Depuis plus de 72 heures l’Orissa, un Etat de l’est de l’Inde est le théâtre de violences antichrétiennes. A en croire le journal Le Monde, une dizaine de personnes a été tué, et plusieurs dizaines de bâtiments, églises, écoles, centres de santé, ont été incendiés sous les yeux apparemment impassibles des forces anti-émeutes fédérales, paraît-il dépêchées sur place.
Cette flambée de violence, qui n’est ni la première, ni la dernière dans cette région où les chrétiens ne représentent qu’une petite minorité de la population (2,3%) fait suite à l’assassinat d’un religieux hindou, imputé par la police indienne aux Maoïstes. Cependant, les chrétiens, boucs émissaires faciles et traditionnels dans cette région du monde, ont rapidement été pris pour cible par une population assoiffée de vengeance. Comme le souligne Andrea Riccardi, président de la communauté Sant’Egidio, cité par la revue Courrier international dans un article remarquable, « les chrétiens sont depuis longtemps dans le collimateur des fondamentalistes hindous » qui contestent l’action sociale et caritative menée en Inde par les missionnaires, et redoutent l’attrait exercé sur les basses castes et les animistes par une religion égalitaire, à l’exact opposé du système de castes propre à l’Hindouisme.
Une jeune italienne de 20 ans, responsable d’un orphelinat géré par des missionnaires a été tuée au cours de ces persécutions. En conséquence, le ministère italien des Affaires étrangères a convoqué l’ambassadeur de l’Union indienne à Rome pour lui faire part de la nécessité de procéder à une « action décisive » pour que cessent ces violences contre les chrétiens dans son pays.

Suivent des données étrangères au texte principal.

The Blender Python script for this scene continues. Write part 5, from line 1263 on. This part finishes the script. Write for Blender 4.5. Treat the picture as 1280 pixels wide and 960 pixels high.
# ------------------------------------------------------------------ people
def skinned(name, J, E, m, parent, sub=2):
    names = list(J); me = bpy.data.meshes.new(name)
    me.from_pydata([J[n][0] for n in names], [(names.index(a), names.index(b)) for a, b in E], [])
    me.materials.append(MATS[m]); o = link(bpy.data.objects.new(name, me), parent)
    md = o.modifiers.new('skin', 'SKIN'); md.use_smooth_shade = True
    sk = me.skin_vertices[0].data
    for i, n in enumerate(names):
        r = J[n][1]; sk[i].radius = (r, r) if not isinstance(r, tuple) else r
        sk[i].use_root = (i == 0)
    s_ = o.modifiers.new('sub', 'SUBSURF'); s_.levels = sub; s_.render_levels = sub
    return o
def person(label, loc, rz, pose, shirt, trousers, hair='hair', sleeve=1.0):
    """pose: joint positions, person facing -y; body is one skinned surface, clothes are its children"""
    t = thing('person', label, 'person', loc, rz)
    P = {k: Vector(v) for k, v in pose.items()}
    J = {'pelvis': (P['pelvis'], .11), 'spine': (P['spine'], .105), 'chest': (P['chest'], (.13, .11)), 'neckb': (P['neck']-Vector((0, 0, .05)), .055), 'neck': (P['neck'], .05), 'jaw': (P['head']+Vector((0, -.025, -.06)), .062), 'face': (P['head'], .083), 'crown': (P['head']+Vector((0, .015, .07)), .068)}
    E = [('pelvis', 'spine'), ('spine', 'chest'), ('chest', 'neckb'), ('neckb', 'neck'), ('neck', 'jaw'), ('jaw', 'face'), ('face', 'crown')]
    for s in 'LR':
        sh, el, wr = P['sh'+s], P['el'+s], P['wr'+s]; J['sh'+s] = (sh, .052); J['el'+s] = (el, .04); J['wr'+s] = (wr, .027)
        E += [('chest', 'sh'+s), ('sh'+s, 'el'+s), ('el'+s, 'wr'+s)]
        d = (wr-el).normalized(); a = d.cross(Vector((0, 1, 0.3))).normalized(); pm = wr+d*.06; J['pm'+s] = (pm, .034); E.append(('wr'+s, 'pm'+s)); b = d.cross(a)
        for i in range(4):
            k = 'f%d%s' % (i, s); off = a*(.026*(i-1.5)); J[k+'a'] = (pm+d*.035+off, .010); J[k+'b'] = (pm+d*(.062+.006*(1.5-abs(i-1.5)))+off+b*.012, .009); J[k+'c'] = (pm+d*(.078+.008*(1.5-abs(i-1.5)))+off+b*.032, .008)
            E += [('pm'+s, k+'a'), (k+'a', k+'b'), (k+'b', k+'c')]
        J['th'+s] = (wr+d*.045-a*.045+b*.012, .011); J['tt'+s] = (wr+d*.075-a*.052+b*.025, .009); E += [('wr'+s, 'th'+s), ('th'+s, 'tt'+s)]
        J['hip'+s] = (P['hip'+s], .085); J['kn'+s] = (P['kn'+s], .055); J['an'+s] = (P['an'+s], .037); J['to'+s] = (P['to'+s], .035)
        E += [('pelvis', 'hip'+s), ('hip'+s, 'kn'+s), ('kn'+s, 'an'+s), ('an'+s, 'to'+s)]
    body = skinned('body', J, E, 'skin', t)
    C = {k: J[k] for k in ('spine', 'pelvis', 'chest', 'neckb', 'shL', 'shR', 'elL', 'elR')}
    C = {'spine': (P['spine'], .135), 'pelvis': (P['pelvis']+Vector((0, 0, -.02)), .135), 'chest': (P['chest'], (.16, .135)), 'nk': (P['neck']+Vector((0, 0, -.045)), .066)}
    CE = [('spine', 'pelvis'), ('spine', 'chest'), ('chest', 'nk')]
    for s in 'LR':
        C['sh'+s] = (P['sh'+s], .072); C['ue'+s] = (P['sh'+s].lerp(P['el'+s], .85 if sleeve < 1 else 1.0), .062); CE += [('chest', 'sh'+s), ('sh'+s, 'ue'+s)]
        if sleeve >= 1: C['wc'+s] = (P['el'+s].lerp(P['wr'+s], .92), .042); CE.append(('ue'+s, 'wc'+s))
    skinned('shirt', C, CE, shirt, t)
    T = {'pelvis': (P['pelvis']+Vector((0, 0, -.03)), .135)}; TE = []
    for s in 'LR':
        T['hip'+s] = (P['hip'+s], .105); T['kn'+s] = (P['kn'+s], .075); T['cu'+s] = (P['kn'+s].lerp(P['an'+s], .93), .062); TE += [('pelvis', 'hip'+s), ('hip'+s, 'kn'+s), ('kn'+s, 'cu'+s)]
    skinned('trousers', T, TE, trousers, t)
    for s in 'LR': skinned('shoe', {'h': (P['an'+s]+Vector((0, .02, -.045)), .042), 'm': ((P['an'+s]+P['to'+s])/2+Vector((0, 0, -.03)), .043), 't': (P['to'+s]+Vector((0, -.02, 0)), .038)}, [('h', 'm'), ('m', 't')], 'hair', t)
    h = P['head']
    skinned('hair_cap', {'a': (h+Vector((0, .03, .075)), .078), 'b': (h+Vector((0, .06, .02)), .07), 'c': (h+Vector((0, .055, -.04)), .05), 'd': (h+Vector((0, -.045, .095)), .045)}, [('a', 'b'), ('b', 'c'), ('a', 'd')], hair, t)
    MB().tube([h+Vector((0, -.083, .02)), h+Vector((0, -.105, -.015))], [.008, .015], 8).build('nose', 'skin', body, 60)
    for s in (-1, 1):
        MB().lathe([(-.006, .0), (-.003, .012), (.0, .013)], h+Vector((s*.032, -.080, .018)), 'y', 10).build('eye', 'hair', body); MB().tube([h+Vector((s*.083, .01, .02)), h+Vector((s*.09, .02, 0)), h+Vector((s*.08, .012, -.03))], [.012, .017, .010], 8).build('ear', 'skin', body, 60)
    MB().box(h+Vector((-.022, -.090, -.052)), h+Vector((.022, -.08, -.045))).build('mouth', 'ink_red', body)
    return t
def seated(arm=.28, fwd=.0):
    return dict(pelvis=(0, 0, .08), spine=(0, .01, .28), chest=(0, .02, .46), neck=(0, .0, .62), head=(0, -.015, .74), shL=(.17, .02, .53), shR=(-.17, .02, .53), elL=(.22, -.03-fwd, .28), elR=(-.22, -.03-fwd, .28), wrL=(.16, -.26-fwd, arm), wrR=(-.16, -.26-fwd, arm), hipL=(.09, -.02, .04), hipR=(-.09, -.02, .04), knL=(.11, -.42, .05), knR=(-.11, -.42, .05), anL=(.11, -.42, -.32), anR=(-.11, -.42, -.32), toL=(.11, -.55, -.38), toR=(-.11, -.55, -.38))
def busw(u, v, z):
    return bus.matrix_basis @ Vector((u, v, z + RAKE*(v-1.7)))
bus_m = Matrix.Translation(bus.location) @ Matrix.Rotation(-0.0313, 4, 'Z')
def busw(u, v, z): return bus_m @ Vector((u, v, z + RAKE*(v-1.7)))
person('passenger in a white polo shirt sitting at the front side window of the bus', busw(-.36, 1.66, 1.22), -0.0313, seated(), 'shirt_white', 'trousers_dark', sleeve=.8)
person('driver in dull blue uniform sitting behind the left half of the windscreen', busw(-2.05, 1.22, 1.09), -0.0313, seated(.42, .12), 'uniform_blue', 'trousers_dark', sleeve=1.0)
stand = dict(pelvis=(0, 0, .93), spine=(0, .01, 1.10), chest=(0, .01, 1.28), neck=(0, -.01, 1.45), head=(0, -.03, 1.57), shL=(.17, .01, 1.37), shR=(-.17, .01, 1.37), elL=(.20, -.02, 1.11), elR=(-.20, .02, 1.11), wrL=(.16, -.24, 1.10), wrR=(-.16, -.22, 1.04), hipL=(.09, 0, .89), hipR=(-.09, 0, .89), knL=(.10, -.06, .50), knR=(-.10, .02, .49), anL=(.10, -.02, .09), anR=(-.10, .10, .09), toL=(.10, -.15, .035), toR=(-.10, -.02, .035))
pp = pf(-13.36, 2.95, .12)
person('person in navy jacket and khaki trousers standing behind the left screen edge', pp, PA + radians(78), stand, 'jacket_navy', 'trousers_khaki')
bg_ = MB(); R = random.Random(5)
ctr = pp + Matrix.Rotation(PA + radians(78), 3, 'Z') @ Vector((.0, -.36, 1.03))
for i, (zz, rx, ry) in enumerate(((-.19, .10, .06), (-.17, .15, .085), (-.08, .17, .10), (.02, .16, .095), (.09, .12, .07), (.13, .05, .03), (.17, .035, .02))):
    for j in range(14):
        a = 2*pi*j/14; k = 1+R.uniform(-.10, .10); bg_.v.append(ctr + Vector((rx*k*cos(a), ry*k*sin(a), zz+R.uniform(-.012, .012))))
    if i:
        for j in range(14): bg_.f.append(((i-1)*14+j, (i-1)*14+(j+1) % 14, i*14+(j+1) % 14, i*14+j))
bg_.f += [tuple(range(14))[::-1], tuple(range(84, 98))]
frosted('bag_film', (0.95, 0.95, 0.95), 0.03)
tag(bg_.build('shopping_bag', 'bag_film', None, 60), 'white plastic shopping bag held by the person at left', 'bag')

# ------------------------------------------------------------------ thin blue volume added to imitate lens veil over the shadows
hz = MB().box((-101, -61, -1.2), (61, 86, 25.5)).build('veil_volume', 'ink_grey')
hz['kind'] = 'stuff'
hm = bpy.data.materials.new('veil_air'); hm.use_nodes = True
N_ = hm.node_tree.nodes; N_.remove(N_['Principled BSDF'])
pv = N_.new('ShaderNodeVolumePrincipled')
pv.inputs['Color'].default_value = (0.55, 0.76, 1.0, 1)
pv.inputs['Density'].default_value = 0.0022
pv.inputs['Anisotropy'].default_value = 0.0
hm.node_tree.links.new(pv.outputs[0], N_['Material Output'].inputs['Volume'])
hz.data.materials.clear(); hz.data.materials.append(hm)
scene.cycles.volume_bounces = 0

Le gouvernement français, qui assure, faut-il le rappeler, la Présidence de l’Union européenne, est resté résolument silencieux. Le ministère des Affaires étrangères pourtant dirigé par un apôtre du devoir d’ingérence n’a pas daigné produire ne serait-ce qu’un communiqué pour appeler à l’arrêt de ces persécutions. Pire encore, l’organe officiel du gouvernement français, le journal Le Figaro, ose titrer le seul article qu’il consacre à ce sujet : Flambée de violence entre hindous et chrétiens en Inde, renvoyant ainsi lâchement dos à dos les deux communautés au mépris de toute vraisemblance et surtout de la réalité pourtant bien connue de la situation (1). Cet article insiste par ailleurs sur la dimension « sociale et politique » du conflit, refusant de considérer que se trouve ici à l’œuvre une mentalité persécutrice spécifiquement antichrétienne.
On voit qu’à la veille de la visite du Pape en France, le chemin est encore long avant que la France ne regagne son rang de fille aînée de l’Eglise, quoiqu’en pensent certains défenseurs de notre chère laïcité prétendument menacée par le beau discours présidentiel du Latran, apparemment resté lettre morte.
(1) Ah pardon ! Je constate en terminant ce texte que Le Figaro a consacré un autre article à ces persécutions, en fait une brève reprise de l’AFP intitulée : Inde/Tensions ethniques : deux morts. Sans commentaire.